Volume Control

Don’t you wish your voice had a volume control? Imagine if you could just twist a knob on the side of your neck and blow everybody away! I’m dreaming, I know. I just think it’s a crime that the vocal is the focus of every song but the least audible element when bands rehearse. Since the voice is an acoustic instrument, you would think everyone would adjust their levels accordingly. I guess I’m still dreaming. The reality is that singers are routinely overwhelmed by thick guitars, booming basses and smashing drums. Shouting is not the answer, unless that fits your music. In most cases, shouting is counter productive to singing loud. Driving your vocal folds with more pressure than they can handle forces them to split apart and allows air to escape. The throat then braces in response to the leak, narrowing the area around your larynx. The extra muscle activity is successful in absorbing the load but also absorbs lots of overtones in the process. The sound produced from all this effort is distorted and thin, rather than loud and rich. You also wind up with a pair of very swollen vocal folds.

Volume, or amplitude, is measured by the height of a sound wave. The taller the wave, the more sound pressure it delivers. To make your voice loud, muscles inside your vocal folds contract to make them thicker. Like strumming a guitar with heavy gauge strings, the thicker folds require more force to vibrate but produce a much larger sound wave as a result. However, just as heavy strings require greater finger strength; thick folds are less flexible and require more internal strength to control. This is usually where we screw things up and cross the line into shouting. Since we cannot feel the muscles inside the vocal folds, we tend to turn on neck, jaw, tongue and facial muscles instead. This external blockade is what misguides us into overloading the larynx with too much pressure.

To discover what your folds can handle, deny the outside involvement. Open your mouth and sing any pitch. Gradually increase the volume without letting any visible muscles join in. Don’t let your jaw lock, your tongue roll back or your eyes bug out. Don’t be discouraged if this test reveals a weak result. The muscles within the folds are like any other in the body; they can be exercised to handle more load. If you repeat this crescendo exercise daily, you will learn to address the vocal folds with a proportionate amount of pressure. Stick with it and you will be amazed at how relaxed you can be when singing loud. Unfortunately, singing songs isn’t the best way to develop this. When we gig, we focus on our performance rather than form; there are usually a lot of tricks incorporated to get us through a set. The advantage of vocalizing is that we can isolate a target area. We want to stimulate the folds by asking for a little more volume each day, rather than irritate them with the instant demands of competing with the band. There’s no denying that your muscles will get stronger if you hit the road for a while, it’s just often the wrong muscles.
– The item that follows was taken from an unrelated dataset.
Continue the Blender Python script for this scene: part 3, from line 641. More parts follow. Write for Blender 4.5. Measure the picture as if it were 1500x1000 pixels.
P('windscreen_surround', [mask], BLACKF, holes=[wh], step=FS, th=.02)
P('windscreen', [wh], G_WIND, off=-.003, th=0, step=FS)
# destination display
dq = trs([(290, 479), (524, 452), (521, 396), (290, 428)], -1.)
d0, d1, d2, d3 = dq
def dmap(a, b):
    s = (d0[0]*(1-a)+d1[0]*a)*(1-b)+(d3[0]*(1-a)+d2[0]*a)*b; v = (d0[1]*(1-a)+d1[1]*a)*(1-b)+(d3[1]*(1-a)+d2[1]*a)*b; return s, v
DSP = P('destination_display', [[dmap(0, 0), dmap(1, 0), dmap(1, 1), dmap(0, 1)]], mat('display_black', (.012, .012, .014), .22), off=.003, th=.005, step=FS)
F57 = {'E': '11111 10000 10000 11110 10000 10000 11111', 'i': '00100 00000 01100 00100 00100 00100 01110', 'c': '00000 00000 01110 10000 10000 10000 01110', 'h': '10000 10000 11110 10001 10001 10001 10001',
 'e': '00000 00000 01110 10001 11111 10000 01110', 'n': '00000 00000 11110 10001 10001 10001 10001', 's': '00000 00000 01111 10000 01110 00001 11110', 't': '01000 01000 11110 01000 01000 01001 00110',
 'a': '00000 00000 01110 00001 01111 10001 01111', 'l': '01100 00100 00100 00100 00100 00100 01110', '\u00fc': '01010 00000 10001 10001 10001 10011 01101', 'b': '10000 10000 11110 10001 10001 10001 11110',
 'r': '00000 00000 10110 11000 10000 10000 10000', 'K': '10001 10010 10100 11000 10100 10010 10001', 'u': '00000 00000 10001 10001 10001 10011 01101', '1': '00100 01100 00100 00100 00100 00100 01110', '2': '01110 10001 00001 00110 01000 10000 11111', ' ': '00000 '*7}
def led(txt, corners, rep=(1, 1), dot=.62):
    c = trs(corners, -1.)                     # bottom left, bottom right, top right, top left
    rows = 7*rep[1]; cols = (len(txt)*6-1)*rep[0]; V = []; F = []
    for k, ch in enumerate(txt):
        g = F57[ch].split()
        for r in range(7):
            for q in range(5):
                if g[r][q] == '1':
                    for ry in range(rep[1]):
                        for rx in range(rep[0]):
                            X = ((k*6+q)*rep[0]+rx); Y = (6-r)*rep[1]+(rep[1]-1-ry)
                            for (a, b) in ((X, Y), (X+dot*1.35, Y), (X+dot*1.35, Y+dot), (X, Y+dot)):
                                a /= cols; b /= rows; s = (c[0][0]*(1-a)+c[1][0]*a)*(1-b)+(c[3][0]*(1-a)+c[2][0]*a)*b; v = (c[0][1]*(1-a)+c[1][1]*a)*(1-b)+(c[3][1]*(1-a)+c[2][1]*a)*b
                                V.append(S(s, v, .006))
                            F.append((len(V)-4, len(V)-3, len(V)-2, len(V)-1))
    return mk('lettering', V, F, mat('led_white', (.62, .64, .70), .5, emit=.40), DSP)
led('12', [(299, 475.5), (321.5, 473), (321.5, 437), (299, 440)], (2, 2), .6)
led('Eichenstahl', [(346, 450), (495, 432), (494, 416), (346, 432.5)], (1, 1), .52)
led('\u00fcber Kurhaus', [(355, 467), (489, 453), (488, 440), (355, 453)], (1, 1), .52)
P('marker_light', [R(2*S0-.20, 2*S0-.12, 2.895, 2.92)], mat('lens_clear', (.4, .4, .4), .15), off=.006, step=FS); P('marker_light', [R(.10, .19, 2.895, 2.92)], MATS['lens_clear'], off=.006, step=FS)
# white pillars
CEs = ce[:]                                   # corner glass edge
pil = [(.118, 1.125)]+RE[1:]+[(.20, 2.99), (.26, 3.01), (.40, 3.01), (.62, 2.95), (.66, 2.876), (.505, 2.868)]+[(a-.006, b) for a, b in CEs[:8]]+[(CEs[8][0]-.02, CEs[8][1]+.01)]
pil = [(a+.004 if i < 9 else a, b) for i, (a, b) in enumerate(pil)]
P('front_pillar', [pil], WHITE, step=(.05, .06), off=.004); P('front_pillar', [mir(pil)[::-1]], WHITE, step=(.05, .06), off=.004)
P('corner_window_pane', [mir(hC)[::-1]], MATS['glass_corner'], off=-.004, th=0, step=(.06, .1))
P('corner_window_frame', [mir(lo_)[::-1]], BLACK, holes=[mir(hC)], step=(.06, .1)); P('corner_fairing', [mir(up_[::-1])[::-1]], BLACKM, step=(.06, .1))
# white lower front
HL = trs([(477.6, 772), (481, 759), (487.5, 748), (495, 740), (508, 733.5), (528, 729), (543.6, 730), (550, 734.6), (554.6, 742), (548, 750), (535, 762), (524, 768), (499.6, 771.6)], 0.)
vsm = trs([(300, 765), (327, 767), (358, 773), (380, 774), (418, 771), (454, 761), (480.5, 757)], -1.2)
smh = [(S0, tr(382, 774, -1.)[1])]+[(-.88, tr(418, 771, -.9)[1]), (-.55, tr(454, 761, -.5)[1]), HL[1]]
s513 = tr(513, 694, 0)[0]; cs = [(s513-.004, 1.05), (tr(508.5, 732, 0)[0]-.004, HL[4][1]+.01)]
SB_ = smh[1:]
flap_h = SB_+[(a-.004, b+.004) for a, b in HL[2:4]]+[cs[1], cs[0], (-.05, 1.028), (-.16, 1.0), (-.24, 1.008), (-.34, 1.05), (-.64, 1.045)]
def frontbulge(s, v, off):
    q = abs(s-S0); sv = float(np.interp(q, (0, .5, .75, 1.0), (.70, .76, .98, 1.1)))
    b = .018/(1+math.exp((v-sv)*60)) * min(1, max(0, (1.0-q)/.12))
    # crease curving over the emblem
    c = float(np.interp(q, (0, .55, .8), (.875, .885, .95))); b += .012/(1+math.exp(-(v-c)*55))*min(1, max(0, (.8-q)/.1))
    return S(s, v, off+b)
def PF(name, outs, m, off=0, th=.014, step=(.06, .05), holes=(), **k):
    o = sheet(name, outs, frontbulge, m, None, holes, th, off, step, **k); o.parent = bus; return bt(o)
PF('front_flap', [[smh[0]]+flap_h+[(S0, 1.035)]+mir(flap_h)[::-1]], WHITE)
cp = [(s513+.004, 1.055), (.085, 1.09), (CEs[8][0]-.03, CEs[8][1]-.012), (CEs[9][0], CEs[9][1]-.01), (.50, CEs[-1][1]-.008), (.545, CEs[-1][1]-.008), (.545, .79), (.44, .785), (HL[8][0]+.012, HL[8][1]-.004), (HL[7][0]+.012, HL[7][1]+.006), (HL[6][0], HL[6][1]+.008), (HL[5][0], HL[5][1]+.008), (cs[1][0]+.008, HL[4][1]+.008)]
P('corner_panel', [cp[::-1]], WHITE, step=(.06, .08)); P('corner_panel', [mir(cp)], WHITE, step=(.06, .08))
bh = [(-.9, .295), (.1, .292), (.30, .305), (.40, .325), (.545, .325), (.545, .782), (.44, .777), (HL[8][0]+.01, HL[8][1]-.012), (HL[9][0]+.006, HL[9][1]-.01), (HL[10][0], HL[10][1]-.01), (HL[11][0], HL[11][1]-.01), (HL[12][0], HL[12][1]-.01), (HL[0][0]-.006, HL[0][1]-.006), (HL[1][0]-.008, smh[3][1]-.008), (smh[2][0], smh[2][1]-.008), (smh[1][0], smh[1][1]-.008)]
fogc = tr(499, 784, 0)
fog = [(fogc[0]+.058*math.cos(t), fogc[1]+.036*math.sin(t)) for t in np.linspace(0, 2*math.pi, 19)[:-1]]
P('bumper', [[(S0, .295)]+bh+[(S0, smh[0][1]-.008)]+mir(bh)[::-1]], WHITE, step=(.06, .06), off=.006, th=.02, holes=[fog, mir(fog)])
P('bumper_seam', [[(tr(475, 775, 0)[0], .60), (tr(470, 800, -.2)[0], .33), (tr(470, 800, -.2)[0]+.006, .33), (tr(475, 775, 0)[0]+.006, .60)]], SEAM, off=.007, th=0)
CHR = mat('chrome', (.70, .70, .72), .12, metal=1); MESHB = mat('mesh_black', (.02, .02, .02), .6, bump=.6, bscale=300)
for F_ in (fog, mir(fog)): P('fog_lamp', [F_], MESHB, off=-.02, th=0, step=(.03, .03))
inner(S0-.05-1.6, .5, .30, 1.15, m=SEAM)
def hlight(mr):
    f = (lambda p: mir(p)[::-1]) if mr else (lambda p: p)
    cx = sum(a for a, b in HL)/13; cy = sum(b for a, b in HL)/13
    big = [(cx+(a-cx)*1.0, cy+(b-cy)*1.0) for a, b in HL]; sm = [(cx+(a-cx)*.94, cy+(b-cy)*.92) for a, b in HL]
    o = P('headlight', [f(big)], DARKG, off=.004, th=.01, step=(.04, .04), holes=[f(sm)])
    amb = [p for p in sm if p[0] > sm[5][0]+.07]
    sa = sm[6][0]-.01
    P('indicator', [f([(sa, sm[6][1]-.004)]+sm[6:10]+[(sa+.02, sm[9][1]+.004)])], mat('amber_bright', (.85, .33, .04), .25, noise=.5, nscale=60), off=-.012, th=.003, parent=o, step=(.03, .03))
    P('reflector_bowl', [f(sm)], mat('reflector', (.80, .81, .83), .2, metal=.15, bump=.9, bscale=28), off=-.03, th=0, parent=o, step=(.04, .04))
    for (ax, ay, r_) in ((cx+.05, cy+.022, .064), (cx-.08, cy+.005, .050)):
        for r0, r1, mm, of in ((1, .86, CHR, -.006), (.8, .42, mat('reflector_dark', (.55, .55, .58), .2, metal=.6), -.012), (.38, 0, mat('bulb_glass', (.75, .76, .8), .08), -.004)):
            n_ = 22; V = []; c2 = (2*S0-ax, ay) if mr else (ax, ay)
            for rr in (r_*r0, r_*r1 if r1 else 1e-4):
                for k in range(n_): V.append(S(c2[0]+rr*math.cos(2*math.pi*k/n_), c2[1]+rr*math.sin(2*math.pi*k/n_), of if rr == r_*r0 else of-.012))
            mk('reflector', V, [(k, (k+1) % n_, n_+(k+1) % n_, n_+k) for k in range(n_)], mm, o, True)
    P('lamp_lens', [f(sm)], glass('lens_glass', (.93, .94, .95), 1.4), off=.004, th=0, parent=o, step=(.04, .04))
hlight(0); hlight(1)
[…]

Volume is also a perceived quality. The energy of a high frequency excites the ear more than the slow lumbering wave of a low note, and so high notes are perceived as louder. That’s why it takes less power to drive the horns on a sound system versus the bass bins. For singers, this means promoting higher overtones will make your voice seem louder without working any harder. I’m not suggesting you rewrite your songs to include more high pitches; it’s just another reason not to shout. If unburdened, the throat can contribute a series of overtones, adding brightness which projects the voice. The highest overtone, which occurs between 2,500 and 3,200 Hertz, is what allows an opera singer to be heard above an orchestra without a microphone. To a non-classical singer, the added overtones allow your voice to cut through the mix when singing at a moderate volume, so no one has to turn down. The combination of stronger folds inside a relaxed throat cavity is the best situation of all. It will allow you to choose a dynamic based on the lyric rather than which notes are hard to sing. Shouting every note of a song will numb your audience, like a mother who always screams at her kids. Singers who are able to vary their dynamics and reserve the aggressive stuff for appropriate moments keep the audience engaged. So relax your throat and develop your instrument to handle the load of singing loud without stress, and save the shouting for the band meeting!